%%

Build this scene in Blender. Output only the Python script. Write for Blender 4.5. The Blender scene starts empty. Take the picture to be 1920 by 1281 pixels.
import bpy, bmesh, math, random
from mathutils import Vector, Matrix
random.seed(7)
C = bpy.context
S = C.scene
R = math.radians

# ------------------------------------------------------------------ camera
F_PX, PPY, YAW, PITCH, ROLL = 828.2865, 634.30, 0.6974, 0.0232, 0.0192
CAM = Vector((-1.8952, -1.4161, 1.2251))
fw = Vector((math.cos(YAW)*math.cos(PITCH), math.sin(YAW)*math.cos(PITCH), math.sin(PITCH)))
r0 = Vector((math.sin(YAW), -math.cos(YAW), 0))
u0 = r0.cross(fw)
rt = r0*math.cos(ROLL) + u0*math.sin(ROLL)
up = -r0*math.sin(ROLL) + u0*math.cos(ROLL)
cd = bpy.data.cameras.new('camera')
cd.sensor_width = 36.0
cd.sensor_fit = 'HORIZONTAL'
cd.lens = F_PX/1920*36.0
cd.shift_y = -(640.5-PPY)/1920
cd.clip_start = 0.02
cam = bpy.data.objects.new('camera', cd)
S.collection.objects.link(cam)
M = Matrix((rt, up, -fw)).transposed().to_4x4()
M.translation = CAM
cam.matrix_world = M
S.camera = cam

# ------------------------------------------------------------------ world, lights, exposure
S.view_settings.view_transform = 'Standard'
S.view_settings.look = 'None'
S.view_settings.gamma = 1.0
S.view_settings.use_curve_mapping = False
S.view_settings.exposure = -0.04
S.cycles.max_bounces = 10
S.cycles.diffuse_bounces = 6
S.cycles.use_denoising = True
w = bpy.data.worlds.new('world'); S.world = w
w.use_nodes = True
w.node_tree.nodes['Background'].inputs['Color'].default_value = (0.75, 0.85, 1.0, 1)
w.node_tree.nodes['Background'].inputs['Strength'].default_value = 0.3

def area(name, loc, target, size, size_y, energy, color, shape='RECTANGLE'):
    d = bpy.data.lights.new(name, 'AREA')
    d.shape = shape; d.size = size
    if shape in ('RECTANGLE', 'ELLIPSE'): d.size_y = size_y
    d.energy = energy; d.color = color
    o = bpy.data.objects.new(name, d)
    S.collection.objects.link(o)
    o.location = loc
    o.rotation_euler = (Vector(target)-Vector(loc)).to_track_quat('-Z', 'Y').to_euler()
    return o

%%

- _Do this_
Up to and including the line with "R = math.radians", repeat the data exactly, starting from its first line; nothing else belongs in the response.

- _Exercise result_
Build this scene in Blender. Output only the Python script. Write for Blender 4.5. The Blender scene starts empty. Take the picture to be 1920 by 1281 pixels.
import bpy, bmesh, math, random
from mathutils import Vector, Matrix
random.seed(7)
C = bpy.context
S = C.scene
R = math.radians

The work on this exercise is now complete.